Avec l’Aptis, comme avec les autres bus électriques, deux modes de charge s’opposent. Le plus classique est la charge nocturne pour seize heures d’exploitation et environ 200 km d’autonomie. L’alternative est la charge en ligne à l’arrêt « par opportunité », tous les dix ou quinze kilomètres. Comme le constatent les opérateurs, la mobilité électrique impose d’adapter le dépôt, de piloter la charge et de hiérarchiser les charges des véhicules selon différents critères (taux de décharge et heure de départ d’un véhicule). Alstom a la volonté de répondre à l’ensemble de ces besoins avec des propositions complètes, incluant éventuellement les apports de partenaires.
En raison de l’offre existante, Alstom n’a pas vocation à développer des chargeurs de dépôt fournissant 50 à 100 kWh par véhicule pour la charge nocturne. Alstom ne fabrique donc pas les postes de recharge, mais peut les fournir dans le cadre de partenariats avec trois fournisseurs préférentiels. L’achat de chargeurs auprès de fournisseurs référencés permet à Alstom d’assurer le réseau exploitant d’une disponibilité totale du système complet. « Il faut garantir la performance du système complet et non uniquement celle du bus. L’approche doit viser la disponibilité et la fiabilité, mais elle doit aussi inclure des modes dégradés. Notre expérience doit nous permettre d’apporter des garanties de performances aux opérateurs », rappelle Benjamin Bailly.
Le pilotage automatique, tant pour l’accostage automatique que pour la « conduite autonome », notamment sur des voies dédiées pour un service BHNS, sont actuellement des pistes de réflexion pour Alstom. Selon le constructeur, l’organisation symétrique du véhicule le prédispose à la conduite autonome. Benjamin Bailly souligne que les navettes autonomes ont elles aussi une architecture symétrique.
Parmi elles, l’EZ10 est développée par Eazymile, partenaire d’Alstom, dont l’industriel est actionnaire. L’un des objectifs d’Eazymile est le développement de la conduite autonome, y compris pour des bus, donc potentiellement pour l’Aptis. Pour autant, Alstom n’annonce aucune date de mise sur le marché pour un Aptis à conduite autonome. Des discussions sont néanmoins engagées avec les opérateurs afin de déterminer les possibilités de déploiement des bus à conduite autonome et leur intérêt. Alstom a l’expérience des métros à conduite automatique et considère que la conduite autonome arrivera par des systèmes globaux plutôt que par des véhicules isolés. Il s’agit donc de convertir des flottes entières. D’autre part, Alstom envisage la conduite autonome pour les manœuvres au dépôt (garage-dégarage automatique), où les bus pourraient être rechargés par SRS plutôt que par prise. Au dépôt, le SRS évite les opérations manuelles de connexion-déconnexion des prises de charge, mais aussi l’encombrement du sol par des armoires de charge autant que le coût induit par les chocs accidentels qu’elles peuvent subir.
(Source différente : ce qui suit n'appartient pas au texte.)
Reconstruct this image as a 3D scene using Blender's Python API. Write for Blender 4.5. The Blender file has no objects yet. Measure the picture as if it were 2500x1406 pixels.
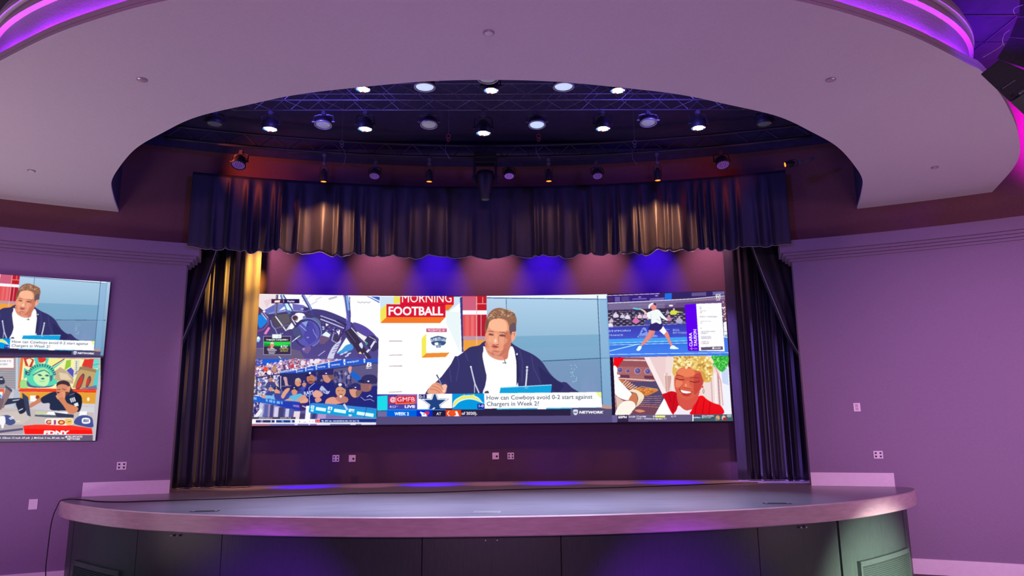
import bpy, math, random
import numpy as np
# ---------------------------------------------------------------- drawing of the pictures the screens show
_glyph = {}
def glyph_tris(s, bold):
    k = (s, bold)
    if k in _glyph: return _glyph[k]
    cu = bpy.data.curves.new('lettering', 'FONT'); cu.body = s; cu.size = 1.0; cu.offset = bold; cu.resolution_u = 3
    ob = bpy.data.objects.new('lettering', cu); bpy.context.scene.collection.objects.link(ob)
    dg = bpy.context.evaluated_depsgraph_get()
    me = bpy.data.meshes.new_from_object(ob.evaluated_get(dg)); me.calc_loop_triangles()
    v = np.array([x.co[:2] for x in me.vertices], float).reshape(-1, 2)
    t = np.array([x.vertices[:] for x in me.loop_triangles], int).reshape(-1, 3)
    bpy.data.objects.remove(ob); bpy.data.curves.remove(cu); bpy.data.meshes.remove(me)
    _glyph[k] = (v, t); return _glyph[k]
class Canvas:
    def __init__(s, x0, y0, x1, y1, ss=2, bg=(20, 20, 30)):
        s.x0, s.y0, s.ss = x0, y0, ss
        s.W, s.H = int((x1-x0)*ss), int((y1-y0)*ss)
        s.a = np.zeros((s.H, s.W, 3), np.float32); s.a[:] = bg; s.T = lambda p: p
        s.clip = None; s.cmask = None
    def crop(s, ox, oy, sc): s.T = lambda p: p/sc + np.array([ox, oy]); return s
    def homog(s, src, dst):
        A = []; b = []
        for (x, y), (u, v) in zip(src, dst):
            A.append([x, y, 1, 0, 0, 0, -u*x, -u*y]); b.append(u); A.append([0, 0, 0, x, y, 1, -v*x, -v*y]); b.append(v)
        h = np.append(np.linalg.solve(np.array(A, float), np.array(b, float)), 1).reshape(3, 3)
        def T(p):
            q = np.c_[p, np.ones(len(p))] @ h.T; return q[:, :2]/q[:, 2:]
        s.T = T; return s
    def _px(s, pts): return (s.T(np.array(pts, float).reshape(-1, 2)) - np.array([s.x0, s.y0]))*s.ss
    def _fill(s, P, col, al=1., col2=None):
        x0 = max(int(P[:, 0].min()), 0); x1 = min(int(P[:, 0].max())+2, s.W); y0 = max(int(P[:, 1].min()), 0); y1 = min(int(P[:, 1].max())+2, s.H)
        if s.clip:
            cx0, cy0, cx1, cy1 = [int(round(c)) for c in s.clip]; x0 = max(x0, cx0); x1 = min(x1, cx1); y0 = max(y0, cy0); y1 = min(y1, cy1)
        if x1 <= x0 or y1 <= y0: return
        X = np.arange(x0, x1)+.5; Y = np.arange(y0, y1)+.5
        m = np.zeros((len(Y), len(X)), bool)
        for i in range(len(P)):
            ax, ay = P[i]; bx, by = P[(i+1) % len(P)]
            if ay == by: continue
            lo, hi = (ay, by) if ay < by else (by, ay)
            r = np.nonzero((Y >= lo) & (Y < hi))[0]
            if len(r) == 0: continue
            xc = ax+(Y[r]-ay)*(bx-ax)/(by-ay)
            m[r] ^= X[None, :] > xc[:, None]
        if s.cmask is not None: m &= s.cmask[y0:y1, x0:x1]
        sub = s.a[y0:y1, x0:x1]
        if col2 is None: c = np.array(col, np.float32); sub[m] = sub[m]*(1-al)+c*al
        else:
            t = ((Y-P[:, 1].min())/max(1e-6, (P[:, 1].max()-P[:, 1].min())))[:, None, None]
            c = (np.array(col)*(1-t)+np.array(col2)*t)*np.ones((1, len(X), 1)); sub[m] = sub[m]*(1-al)+c[m]*al
    def setmask(s, pts):   # clip polygon in photo pixels
        s.cmask = None
        if pts is None: return
        keep = s.a; T = s.T; s.a = np.zeros((s.H, s.W, 3), np.float32); s.T = lambda p: p; s.poly(pts, (1, 1, 1)); s.cmask = s.a[..., 0] > .5; s.a = keep; s.T = T
    def setclip(s, x0, y0, x1, y1): s.clip = ((x0-s.x0)*s.ss, (y0-s.y0)*s.ss, (x1-s.x0)*s.ss, (y1-s.y0)*s.ss)
    def poly(s, pts, col, al=1., col2=None): s._fill(s._px(pts), col, al, col2)
    def rect(s, x0, y0, x1, y1, col, al=1., col2=None): s.poly([x0, y0, x1, y0, x1, y1, x0, y1], col, al, col2)
    def smooth(s, pts, col, al=1., col2=None):
        p = np.array(pts, float).reshape(-1, 2); n = len(p); o = []
        for i in range(n):
            a, b, c, d = p[i-1], p[i], p[(i+1) % n], p[(i+2) % n]
            for t in (0, .25, .5, .75):
                o.append(.5*((2*b)+(-a+c)*t+(2*a-5*b+4*c-d)*t*t+(-a+3*b-3*c+d)*t**3))
        s.poly(np.array(o), col, al, col2)
    def ell(s, cx, cy, rx, ry, col, al=1., rot=0):
        t = np.linspace(0, 2*math.pi, 25)[:-1]; c, n = math.cos(rot), math.sin(rot); x = rx*np.cos(t); y = ry*np.sin(t)
        s.poly(np.c_[cx+x*c-y*n, cy+x*n+y*c], col, al)
    def line(s, pts, w, col, al=1.):
        p = np.array(pts, float).reshape(-1, 2)
        for a, b in zip(p[:-1], p[1:]):
            d = b-a; L = math.hypot(*d)
            if L < 1e-6: continue
            n = np.array([-d[1], d[0]])/L*w/2; e = d/L*w*.15
            s.poly([a-n-e, b-n+e, b+n+e, a+n-e], col, al)
    def txt(s, t, x, y, h, col, w=None, bold=0.02, skew=0., rot=0., al=1.):
        v, tr = glyph_tris(t, bold)
        if len(tr) == 0: return
        sc = h/.69; p = v*sc; sx = 1.
        if w: sx = w/max(1e-6, p[:, 0].max()-p[:, 0].min())
        X = (p[:, 0]-p[:, 0].min())*sx+p[:, 1]*skew; Y = -p[:, 1]
        c, n = math.cos(rot), math.sin(rot)
        P = s._px(np.c_[x+X*c-Y*n, y+X*n+Y*c])
        for q in tr: s._fill(P[q], col, al)
    def out(s):
        return s.a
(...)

Dans quelques années, mettre à jour un Aptis actuel, de première génération, pour le convertir à la conduite autonome ne sera pas impossible et nécessiterait par exemple une direction « tout électrique ». Dans les faits, ce genre de conversion est toujours très onéreuse et nécessite des mises au point avec un délai de fiabilisation aléatoire. Il est donc assez illusoire de miser sur le passage des premiers Aptis à la conduite autonome lors de leur refonte à mi-vie.
Céline Feugier dirige le site Alstom de Vitrolles. Elle explique: « Depuis 19 ans, Vitrolles est notre centre d’expertise, spécialisé dans le développement des systèmes d’alimentation par contact au sol, jusqu’à la fin de vie de ces produits. L’électronique, la mécanique et les automatismes sont conçus en interne. La validation, la qualification, la formation, la mise en place de la maintenance ou les essais environnementaux en laboratoire sont également assurés par nos équipes. Nous réalisons les prototypes. En revanche, la production en série est sous-traitée car la vocation du site n’est pas de produire, mais d’innover. Les systèmes étant conçus pour durer trente ans, nous gérons l’obsolescence et assurons le support technique. » En effet, Vitrolles ne produit pas au-delà de la petite série. Ainsi, les 100 coffrets de SRS pour Nice ont été produits à Vitrolles tandis que les 1 000 coffrets pour l’APS de Dubaï ont été sous-traités. Alstom se concentre sur l’alimentation par contact (APS et SRS) et n’a pas d’offre dans le domaine de la recharge par induction. Dès maintenant, « nous avons la volonté de nous diversifier en alimentant les bus électriques par SRS et les camions électriques sur autoroutes par APS », déclare Céline Feugier. L’APS est aujourd’hui compatible avec les chaussées ordinaires car il comprend un système de rail en caoutchouc dont l’adhérence a été testée par l’IFSTTAR, afin de s’assurer que les distances de freinage ne sont pas altérées par la bande de contact. Il est par ailleurs possible de chauffer celle-ci en cas de gel ou de neige.
À moins de vouloir garer automatiquement des navettes autonomes au-dessus d’un plot de charge SRS, les faibles vitesses et faibles distances parcourues par les navettes autonomes permettent en général de se contenter d’une charge nocturne par prise. Le SRS n’est donc intéressant pour les navettes que dans le cadre d’une automatisation totale, sans intervention humaine.